Selanjutnya, industri kulit, barang dari kulit dan alas kaki juga ikut tumbuh melambat, yaitu sebesar 1,93 persen (y-on-y). Hal ini disebabkan oleh penurunan produksi alas kaki seiring penutupan beberapa pabrik dampak penurunan permintaan domestik dan luar negeri. Penurunan terjadi di Provinsi Banten, Jawa Barat, dan DI Yogyakarta.
Menperin mengemukakan, selama ini sektor industri manufaktur menjadi tulang punggung atau sumber pertumbuhan bagi perekonomian nasional. Performa industri juga bergantung pada upaya pemerintah dalam menciptakan iklim usaha yang kondusif.
“Selain karena kondisi ekonomi global yang saat ini belum stabil, aktivitas industri di dalam negeri ikut terdampak akibat adanya regulasi yang tidak memihak kepada pelaku industri. Oleh karena itu, diperlukan koordinasi yang serius dan benar-benar tepat sasaran,” paparnya.
Melambatnya sektor industri juga tampak pada Purchasing Manager’s Index (PMI) manufaktur Indonesia pada Juli 2024 yang berada di poin 49,3 atau merosot jadi fase kontraksi. Padahal, selama 34 bulan berturut turut sebelumnya mampu bertahan di level ekspansi.
“Bapak Presiden Joko Widodo pada Sidang Kabinet pagi ini juga menyatakan bahwa kontraksi PMI manufaktur perlu diwaspadai karena beberapa negara di Asia juga mengalaminya dan komponen yang mengalami penurunan paling banyak adalah dari sisi output,” kata Menperin.
Dalam Sidang Kabinet yang diselenggarakan di Ibu Kota Nusantara (IKN) tersebut, Presiden menyebutkan bahwa beban impor bahan baku yang tinggi karena fluktuasi rupiah atau serangan produk-produk impor yang masuk ke dalam negara dapat berpengaruh pada melemahnya permintaan domestik. “Beliau menekankan bahwa penggunaan bahan baku lokal dan juga perlindungan terhadap industri dalam negeri, serta harus bisa mencari pasar nontradisional dan mencari potensi pasar baru sebagai tujuan ekspor produk-produk Indonesia,” Agus menyampaikan.
Selain itu, kondisi sama juga dialami pada Indeks Kepercayaan Industri (IKI) Juli 2024 yang turun menjadi 52,4 dari IKI Juni 2024 sebesar 52,5. Perlambatan nilai IKI pada Juli lalu dipengaruhi oleh menurunnya nilai variabel pesanan baru dan masih terkontraksinya variabel produksi. “Ini menunjukkan kepercayaan diri atau tingkat optimisme para pelaku industri yang menurun. Salah satunya karena tidak adanya kepastian hukum yang jelas,” imbuhnya.

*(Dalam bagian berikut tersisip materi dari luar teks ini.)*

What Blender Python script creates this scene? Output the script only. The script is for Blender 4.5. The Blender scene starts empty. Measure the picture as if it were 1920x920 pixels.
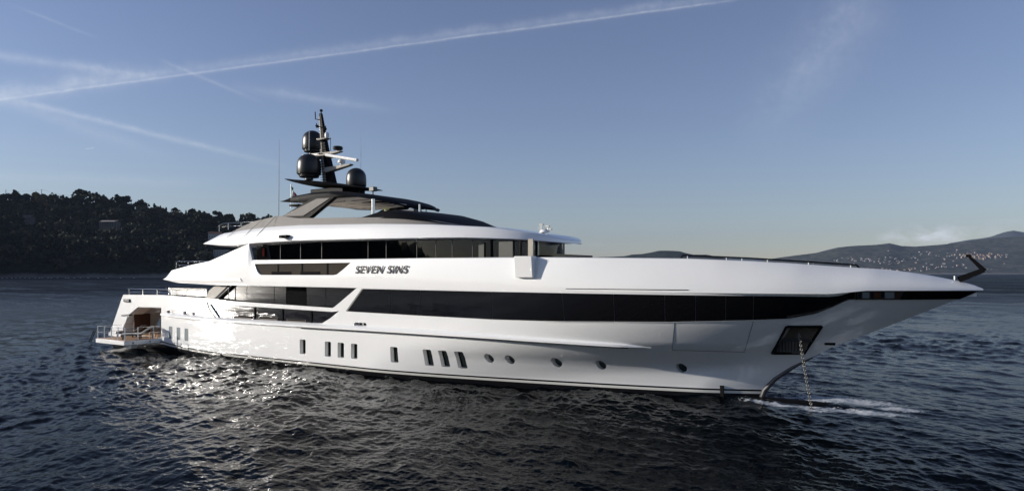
import bpy, bmesh, math, random
import numpy as np
from mathutils import Vector
R = math.radians
SC = bpy.context.scene
COL = SC.collection
rng = random.Random(7)
nrng = np.random.default_rng(11)

# ------------------------------------------------------------------ camera, sky, sun, exposure
F, HZ, CH, TH = 1280.0, 512.0, 5.4, R(33)          # focal length in photo pixels, horizon row, eye height, heading
SEA = -0.2                                          # mean sea level (ship datum is the boot-top)
FW = np.array([-math.sin(TH), math.cos(TH)]); RT = np.array([math.cos(TH), math.sin(TH)])
CX, CY = 46.3136, -31.9669
cam = bpy.data.cameras.new('camera'); camo = bpy.data.objects.new('camera', cam); COL.objects.link(camo)
camo.location = (CX, CY, CH); camo.rotation_euler = (R(90), 0, TH)
cam.sensor_width = 36; cam.lens = 36*F/1920; cam.shift_y = (HZ-460)/1920
cam.clip_start = 0.5; cam.clip_end = 60000
SC.camera = camo

SUN_EL = R(14)
_s = -1.0*RT + 0.012*FW
SUNV = Vector((_s[0]*math.cos(SUN_EL), _s[1]*math.cos(SUN_EL), math.sin(SUN_EL))).normalized()
sun = bpy.data.lights.new('sun', 'SUN'); suno = bpy.data.objects.new('sun', sun); COL.objects.link(suno)
sun.energy = 5.0; sun.angle = R(0.6); sun.color = (1.0, 0.94, 0.855)
suno.rotation_euler = SUNV.to_track_quat('Z', 'Y').to_euler()

world = bpy.data.worlds.new('World'); SC.world = world; world.use_nodes = True
SC.view_settings.view_transform = 'Standard'; SC.view_settings.look = 'None'
SC.view_settings.exposure = 0.28; SC.view_settings.gamma = 1
try: SC.view_settings.use_curve_mapping = False
except Exception: pass
SKY_STRENGTH = 0.100

def pxdir(px, py):
    """unit view direction of a photo pixel (used for things at infinity: contrails, clouds)"""
    d = FW + RT*(px-960)/F
    return Vector((d[0], d[1], (HZ-py)/F)).normalized()

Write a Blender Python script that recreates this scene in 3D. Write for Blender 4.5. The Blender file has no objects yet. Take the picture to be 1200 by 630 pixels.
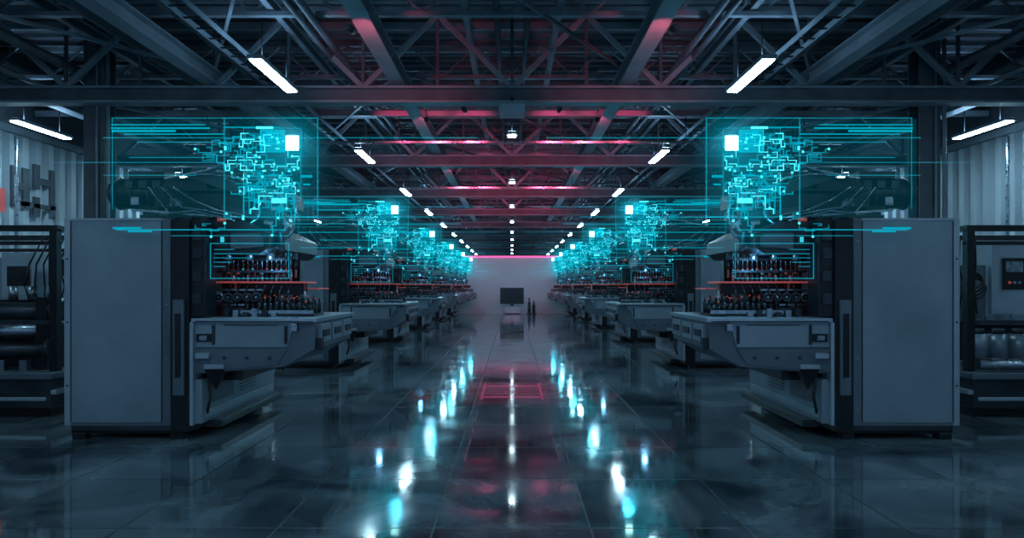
import bpy, bmesh, math, random
from mathutils import Vector, Matrix
R=random.Random(7)
sc=bpy.context.scene
try:
    sc.view_settings.view_transform='Standard'
except Exception: pass

# ------------------------------------------------------------ materials
def nt(name):
    m=bpy.data.materials.new(name); m.use_nodes=True
    t=m.node_tree; t.nodes.clear()
    o=t.nodes.new('ShaderNodeOutputMaterial')
    return m,t,o
def pbr(name,col,rough=.5,metal=0.,var=.25,scale=3.,emis=None,es=0.,spec=.5,bump=0.0):
    m,t,o=nt(name)
    b=t.nodes.new('ShaderNodeBsdfPrincipled')
    tc=t.nodes.new('ShaderNodeTexCoord'); n=t.nodes.new('ShaderNodeTexNoise')
    n.inputs['Scale'].default_value=scale; n.inputs['Detail'].default_value=5
    t.links.new(tc.outputs['Object'],n.inputs['Vector'])
    r=t.nodes.new('ShaderNodeValToRGB')
    r.color_ramp.elements[0].position=.3; r.color_ramp.elements[1].position=.7
    r.color_ramp.elements[0].color=(*[c*(1-var) for c in col],1)
    r.color_ramp.elements[1].color=(*[min(1,c*(1+var)) for c in col],1)
    t.links.new(n.outputs['Fac'],r.inputs['Fac']); t.links.new(r.outputs['Color'],b.inputs['Base Color'])
    mr=t.nodes.new('ShaderNodeMapRange'); mr.inputs['To Min'].default_value=rough*.8; mr.inputs['To Max'].default_value=min(1,rough*1.2)
    t.links.new(n.outputs['Fac'],mr.inputs['Value']); t.links.new(mr.outputs['Result'],b.inputs['Roughness'])
    b.inputs['Metallic'].default_value=metal
    b.inputs['Specular IOR Level'].default_value=spec
    if bump:
        bp=t.nodes.new('ShaderNodeBump'); bp.inputs['Strength'].default_value=bump
        t.links.new(n.outputs['Fac'],bp.inputs['Height']); t.links.new(bp.outputs['Normal'],b.inputs['Normal'])
    if emis:
        b.inputs['Emission Color'].default_value=(*emis,1); b.inputs['Emission Strength'].default_value=es
    t.links.new(b.outputs[0],o.inputs[0]); return m
def emi(name,col,s,add=False):
    m,t,o=nt(name)
    e=t.nodes.new('ShaderNodeEmission'); e.inputs[0].default_value=(*col,1); e.inputs[1].default_value=s
    if add:
        tr=t.nodes.new('ShaderNodeBsdfTransparent'); a=t.nodes.new('ShaderNodeAddShader')
        t.links.new(tr.outputs[0],a.inputs[0]); t.links.new(e.outputs[0],a.inputs[1]); t.links.new(a.outputs[0],o.inputs[0])
    else: t.links.new(e.outputs[0],o.inputs[0])
    return m
M={}
M['panel']=pbr('painted_panel',(.21,.265,.325),.36,.25,.16,1.3)
M['panel2']=pbr('painted_panel_mid',(.10,.132,.168),.40,.25,.18,2)
M['trim']=pbr('panel_trim',(.34,.41,.48),.3,.4,.08)
M['black']=pbr('black_metal',(.012,.015,.020),.32,.3,.3,6)
M['dark']=pbr('dark_steel',(.035,.045,.058),.36,.5,.3,5)
M['steel']=pbr('steel',(.30,.35,.40),.28,.9,.15,8)
M['beam']=pbr('painted_beam_steel',(.18,.225,.27),.5,.1,.25,2)
M['beamd']=pbr('dark_beam_steel',(.07,.09,.115),.55,.1,.3,2)
M['deck']=pbr('roof_deck',(.08,.10,.125),.55,.1,.3,1)
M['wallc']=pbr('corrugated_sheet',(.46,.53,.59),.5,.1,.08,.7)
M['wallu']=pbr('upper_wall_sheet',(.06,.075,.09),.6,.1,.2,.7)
M['wallb']=pbr('plaster_blue_grey',(.54,.64,.70),.7,0,.06,.6)
M['red']=pbr('red_plate_glow',(.35,.06,.07),.35,.2,.1,4,(.9,.16,.14),.20)  # red with a faint glow put into the material, no lamp behind it
M['glass']=pbr('dark_bottle',(.02,.04,.055),.12,0,.2,4)
M['bluglass']=pbr('blue_lit_bottle',(.1,.35,.45),.15,0,.2,4,(.05,.55,.75),.35)  # blue light on the bottles painted in as colour and emission
M['pinkline']=pbr('pink_floor_glow_line',(.18,.09,.13),.2,0,.45,3,(1,.1,.3),.02)  # pink reflection on the floor painted as faintly glowing lines
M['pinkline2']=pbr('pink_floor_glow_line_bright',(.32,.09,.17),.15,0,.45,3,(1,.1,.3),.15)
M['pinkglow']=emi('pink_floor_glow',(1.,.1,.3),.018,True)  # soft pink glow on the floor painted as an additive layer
M['screen']=pbr('screen',(.006,.007,.009),.1,0,.1)
M['tube']=emi('lamp_diffuser',(.48,.82,1.),78)
M['roof_fill']=emi('added_roof_fill',(.40,.70,1.),26)  # glowing top added to the tube lamps to brighten the roof
M['tube2']=emi('lamp_diffuser_white',(.6,.88,1.),40)
M['pinkled']=emi('pink_led',(1.,.10,.36),1.8)
M['h1']=emi('holo_bright',(.07,.82,1.),1.5)
M['h2']=emi('holo_mid',(.0,.50,.68),.75)
M['h3']=emi('holo_dim',(.0,.45,.62),.28,True)
M['h4']=emi('holo_haze',(.0,.42,.62),.022,True)
M['h5']=emi('holo_core',(.40,1.,1.),9)
M['cy']=emi('cyan_indicator',(.05,.65,.85),.9)
def glow_mat(flip):  # hologram bloom painted as additive radial gradients on a sheet
    m,t,o=nt('holo_painted_bloom'); L=t.links.new
    tc=t.nodes.new('ShaderNodeTexCoord'); outs=[]
    for (x,z,sx,sz,p,a) in ((.0,.06,1.1,1.3,2.0,.17),(-.21,.31,2.0,2.0,3.,.55),(.0,-.42,1.7,1.6,2.3,.16)):
        mp=t.nodes.new('ShaderNodeMapping'); mp.vector_type='POINT'
        mp.inputs['Location'].default_value=(-x*sx*flip,0,-z*sz); mp.inputs['Scale'].default_value=(sx,0,sz)
        g=t.nodes.new('ShaderNodeTexGradient'); g.gradient_type='SPHERICAL'
        pw=t.nodes.new('ShaderNodeMath'); pw.operation='POWER'; pw.inputs[1].default_value=p
        ml=t.nodes.new('ShaderNodeMath'); ml.operation='MULTIPLY'; ml.inputs[1].default_value=a
        L(tc.outputs['Object'],mp.inputs['Vector']); L(mp.outputs[0],g.inputs[0]); L(g.outputs['Fac'],pw.inputs[0]); L(pw.outputs[0],ml.inputs[0]); outs.append(ml)
    s1=t.nodes.new('ShaderNodeMath'); s2=t.nodes.new('ShaderNodeMath')
    L(outs[0].outputs[0],s1.inputs[0]); L(outs[1].outputs[0],s1.inputs[1]); L(s1.outputs[0],s2.inputs[0]); L(outs[2].outputs[0],s2.inputs[1])
    e=t.nodes.new('ShaderNodeEmission'); e.inputs[0].default_value=(.0,.55,.78,1); L(s2.outputs[0],e.inputs[1])
    tr=t.nodes.new('ShaderNodeBsdfTransparent'); a=t.nodes.new('ShaderNodeAddShader')
    L(tr.outputs[0],a.inputs[0]); L(e.outputs[0],a.inputs[1]); L(a.outputs[0],o.inputs[0]); return m
M['glow1']=glow_mat(1); M['glow-1']=glow_mat(-1)

def floor_mat():
    m,t,o=nt('polished_concrete'); L=t.links.new
    b=t.nodes.new('ShaderNodeBsdfPrincipled'); tc=t.nodes.new('ShaderNodeTexCoord')
    n=t.nodes.new('ShaderNodeTexNoise'); n.inputs['Scale'].default_value=.8; n.inputs['Detail'].default_value=10; n.inputs['Roughness'].default_value=.68
    n.inputs['Distortion'].default_value=.7
    L(tc.outputs['Object'],n.inputs['Vector'])
    r=t.nodes.new('ShaderNodeValToRGB'); r.color_ramp.elements[0].position=.40; r.color_ramp.elements[1].position=.66
    r.color_ramp.elements[0].color=(.018,.032,.045,1); r.color_ramp.elements[1].color=(.17,.23,.275,1)
    L(n.outputs['Fac'],r.inputs['Fac'])
    mp=t.nodes.new('ShaderNodeMapping'); mp.inputs['Location'].default_value=(.55,0,0)
    L(tc.outputs['Object'],mp.inputs['Vector'])
    bk=t.nodes.new('ShaderNodeTexBrick'); bk.offset=0; bk.inputs['Scale'].default_value=1
    bk.inputs['Brick Width'].default_value=1.1; bk.inputs['Row Height'].default_value=1.2
    bk.inputs['Mortar Size'].default_value=.009; bk.inputs['Mortar Smooth'].default_value=.2
    bk.inputs['Color1'].default_value=(.7,.7,.7,1); bk.inputs['Color2'].default_value=(1,1,1,1); bk.inputs['Mortar'].default_value=(.12,.12,.12,1)
    L(mp.outputs[0],bk.inputs['Vector'])
    mx=t.nodes.new('ShaderNodeMix'); mx.data_type='RGBA'; mx.blend_type='MULTIPLY'; mx.inputs[0].default_value=1
    L(r.outputs[0],mx.inputs[6]); L(bk.outputs['Color'],mx.inputs[7]); L(mx.outputs[2],b.inputs['Base Color'])
    n2=t.nodes.new('ShaderNodeTexNoise'); n2.inputs['Scale'].default_value=1.6; n2.inputs['Detail'].default_value=8
    L(tc.outputs['Object'],n2.inputs['Vector'])
    mr=t.nodes.new('ShaderNodeMapRange'); mr.inputs['From Min'].default_value=.35; mr.inputs['From Max'].default_value=.75
    mr.inputs['To Min'].default_value=.04; mr.inputs['To Max'].default_value=.15
    L(n2.outputs['Fac'],mr.inputs['Value'])
    # seams are matt
    ms=t.nodes.new('ShaderNodeMath'); ms.operation='MULTIPLY_ADD'; ms.inputs[1].default_value=.5
    L(bk.outputs['Fac'],ms.inputs[0]); L(mr.outputs[0],ms.inputs[2]); L(ms.outputs[0],b.inputs['Roughness'])
    bp=t.nodes.new('ShaderNodeBump'); bp.inputs['Strength'].default_value=.3; bp.inputs['Distance'].default_value=.01; bp.invert=True
    L(bk.outputs['Fac'],bp.inputs['Height']); L(bp.outputs[0],b.inputs['Normal'])
    b.inputs['Specular IOR Level'].default_value=.95
    L(b.outputs[0],o.inputs[0]); return m
M['floor']=floor_mat()

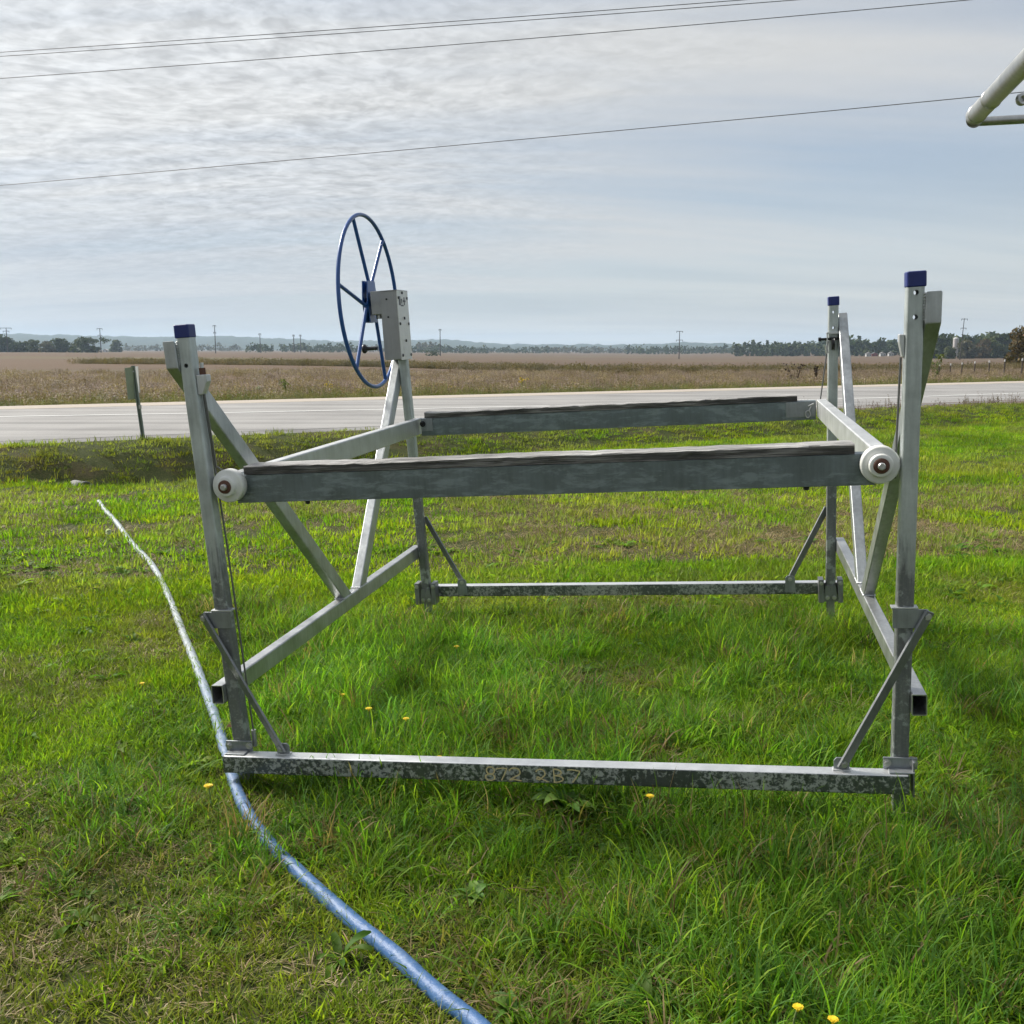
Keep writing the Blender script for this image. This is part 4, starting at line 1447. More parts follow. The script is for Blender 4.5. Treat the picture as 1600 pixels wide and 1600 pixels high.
def cfb(mb, name, mat=None, parent=None, bevel=0):
    mb.v = [(p[0] - base.x, p[1] - base.y, p[2] - base.z) for p in mb.v]
    return mb.build(name, mat or M['canopy'], parent or cf, bevel)


sr = cfb(MB().lathe(Pc, dirn, [(0.0, 0.026), (0.012, 0.0295), (2.3, 0.0295)], 32), 'side_tube')
for dd in (0.045, 0.235):
    cfb(MB().lathe(Pc + dirn * dd, dirn, [(0, 0.0294), (0.003, 0.0315), (0.009, 0.0315), (0.012, 0.0294)], 32), 'tube_collar', None, sr)
ed = Vector((0.978, -0.205, 0.012))
cfb(MB().cyl(Pc + Vector((-0.004, 0.012, -0.014)), Pc + ed * 2.6 + Vector((0, 0.012, -0.014)), 0.0145, 20), 'end_tube')
cfb(MB().lathe(Pc - dirn * 0.012 + Vector((0, 0, -0.010)), dirn, [(0, 0.012), (0.004, 0.022), (0.014, 0.026)], 20), 'tube_end_cap', None, sr)
# strut with eye clips under the tube
st0 = Pc + dirn * 0.36 + Vector((0.055, 0, -0.028)); st1 = st0 + Vector((0.80, -0.05, 0.20))
so = cfb(MB().cyl(st0, st1, 0.013, 16), 'strut')
for q in (0.0, 0.065):
    c = st0 + (st1 - st0).normalized() * q + Vector((0, -0.012, -0.006))
    cfb(MB().lathe(c, (0.25, -1, 0), [(0, 0.017), (0.004, 0.018), (0.010, 0.018), (0.012, 0.014), (0.012, 0.007), (0.006, 0.006)], 18), 'eye_clip', None, so)
# standing legs out of view
for q in (0.9, 2.4):
    p = Pc + ed * q
    cfb(MB().cyl((p.x, p.y + 0.012, float(gz(p.x, p.y)) - 0.02), (p.x, p.y + 0.012, p.z - 0.028), 0.030, 20), 'leg')
p = Pc + dirn * 2.2 + ed * 1.4
cfb(MB().cyl(Pc + dirn * 2.2, p, 0.0145, 16), 'cross_tube')
cfb(MB().cyl((p.x, p.y, float(gz(p.x, p.y)) - 0.02), (p.x, p.y, p.z + 0.02), 0.030, 20), 'leg')

# ------------------------------------------------------------------ culvert pipe
cz = float(gz(-5.75, 13.15))
cu = empty('culvert_pipe', (-5.80, 13.70, -0.34))
tag(cu, 'grey culvert pipe end poking out of the grass at the ditch', 'pipe')
ax = Vector((0.80, -0.60, -0.02)).normalized()
mb = MB()
prof_o = [(0.105 * math.cos(2 * math.pi * i / 24), 0.105 * math.sin(2 * math.pi * i / 24)) for i in range(24)]
prof_i = [(0.095 * math.cos(2 * math.pi * i / 24), 0.095 * math.sin(2 * math.pi * i / 24)) for i in range(24)]
mb.profile(ax * -0.16 + Vector((0, 0, 0.14)), Vector((0, 0, 0.14)) + ax * 0.12, prof_o, prof_i, smooth=True)
pt = mb.build('pipe', M['pvc'], cu)
ring_o = [(p_[0] * 1.07, p_[1] * 1.07) for p_ in prof_o]
MB().profile(Vector((0, 0, 0.14)) + ax * 0.095, Vector((0, 0, 0.14)) + ax * 0.122, ring_o, prof_i, smooth=True).build('rim', M['pvc'], cu)

# ------------------------------------------------------------------ road sign seen from behind
sgx, sgy = -5.93, 16.46
sg = empty('road_marker_sign', (sgx, sgy, float(gz(sgx, sgy))), R(8))
tag(sg, 'small road marker sign seen from behind on a leaning post at the bank', 'sign')
MB().profile((0.02, 0, -0.1), (-0.085, 0, 1.18), [(-0.028, -0.02), (-0.012, -0.02), (-0.012, 0.012), (0.012, 0.012), (0.012, -0.02), (0.028, -0.02), (0.028, 0.022), (-0.028, 0.022)], None, (0, 1, 0)).build('post', M['signpost'], sg)
a = MB().box((0, 0, 0), (0.20, 0.004, 0.50), Euler((0, R(-4), R(60))).to_matrix())
a.v = [(p[0] - 0.115, p[1] - 0.075, p[2] + 0.905) for p in a.v]
a.build('panel', M['signback'], sg)
a = MB().box((0, 0, 0), (0.15, 0.004, 0.42), Euler((0, R(-4), R(-62))).to_matrix())
a.v = [(p[0] - 0.040, p[1] + 0.075, p[2] + 0.96) for p in a.v]
a.build('panel', M['signback2'], sg)
MB().cyl((-0.08, -0.03, 1.09), (-0.08, 0.03, 1.09), 0.012, 8).build('bolt', M['bolt'], sg)
MB().span((-0.028, -0.03, 0.50), (0.010, 0.028, 0.56)).build('sleeve', M['bolt'], sg, 0.003)

# ------------------------------------------------------------------ overhead wires
def wire(name, pts, label, r=0.012):
    pts = [Vector(p) for p in pts]
    out = []
    k = 40
    a, m, b = pts
    for i in range(k + 1):
        t = i / k
        out.append(a * (2 * (t - 0.5) * (t - 1)) + m * (4 * t * (1 - t)) + b * (2 * t * (t - 0.5)))
    o = MB().sweep(out, r, 6).build(name, M['wire'])
    tag(o, label, 'power line', 'overhead power lines')
    return o


def at(pxx, pyy, dist):
    """point on the line of sight of a photograph pixel at a forward distance (site survey of the wires and poles)"""
    a_ = (pxx - 800) / 1604; b_ = (800 - pyy) / 1604
    c_, s_ = math.cos(0.1569), math.sin(0.1569)
    vv = Vector((a_, c_ + b_ * s_, -s_ + b_ * c_))
    return Vector((0, 0, 1.651)) + vv * (dist / vv.y)


for (pts, lb) in ((((-900, 138, 36), (500, 48, 27), (1900, -62, 20.5)), 'topmost of the two close-set power lines crossing the sky'),
                  (((-900, 144, 36), (500, 54.5, 27.2), (1900, -56, 20.7)), 'lower of the two close-set power lines crossing the sky'),
                  (((-900, 182, 35), (500, 86, 26.5), (1900, -40, 20.5)), 'single power line just below the close pair in the sky'),
                  (((-900, 366, 42), (500, 246, 27), (1900, 112, 18)), 'lowest power line passing behind the canopy frame corner')):
    wire('power_line', [at(*p) for p in pts], lb, 0.0085)

# ------------------------------------------------------------------ utility poles far out in the field
def utility_pole(pxx, base_y, top_y, dist, arms, label, lean=0.0):
    b = at(pxx, base_y, dist); t = at(pxx, top_y, dist)
    b.z = float(gz(b.x, b.y)) - 0.2
    h = t.z - b.z
    o = empty('utility_pole', b)
    tag(o, label, 'utility pole', 'utility poles across the field')
    r = 0.0011 * dist * 0.45
    MB().cyl((0, 0, 0), (lean * h, 0, h), r, 8, True, r * 0.65).build('pole', M['pole'], o)
    for (f, half) in arms:
        MB().box((lean * h * f, -r, h * f), (2 * half * dist / 1604, r * 0.6, r * 0.9)).build('crossarm', M['pole'], o)
        for q in (-1, 1):
            MB().cyl((lean * h * f + q * half * 0.9 * dist / 1604, -r, h * f), (lean * h * f + q * half * 0.9 * dist / 1604, -r, h * f - 2.5 * dist / 1604), r * 0.35, 6).build('insulator', M['pole'], o)


UP = [(12, 546, 512, 620, ((0.985, 9), (0.86, 5)), 'utility pole with wide crossarm at the far left above the trees'),
      (158, 549, 513, 640, ((0.985, 4.5), (0.72, 3.5)), 'utility pole beside the end of the left tree group'),
      (337, 550, 508, 660, ((0.985, 2.5), (0.75, 2)), 'tall thin utility pole just right of the near left lift post'),
      (407, 550, 521, 860, ((0.98, 2.2),), 'small utility pole between the left post and the crank wheel'),
      (459.5, 549, 523, 1000, ((0.98, 1.8),), 'left one of two tiny utility poles side by side near the crank wheel'),
      (470, 549, 523, 1010, ((0.98, 1.8),), 'right one of two tiny utility poles side by side near the crank wheel'),
      (688, 555, 514, 620, ((0.985, 2),), 'utility pole to the right of the winch housing'),
      (1061, 558, 517, 560, ((0.985, 5), (0.68, 5.5)), 'utility pole with two crossarms in mid field'),
      (1499.5, 563, 497.5, 420, ((0.985, 5), (0.77, 4.5)), 'large utility pole with two crossarms in front of the silo')]
for p in UP:
    utility_pole(*p, lean=0.045 if p[0] > 1400 else 0.0)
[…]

Menperin optimistis, kinerja industri manufaktur di tanah air masih bisa bangkit kembali kalau didukung dengan kebijakan-kebijakan yang probisnis. Kebijakan tersebut antara lain ketersediaan bahan baku untuk produksi, keberlanjutan dan peluasan harga gas industri yang kompetitif, dan ketegasan terkait substitusi impor. “Kebijakan itu bisa terlaksana dengan baik kalau koordinasi yang dijalankan juga sesuai aturan. Semua pihak juga konsisten dan transparan untuk benar-benar membela industri dalam negeri,” ujarnya.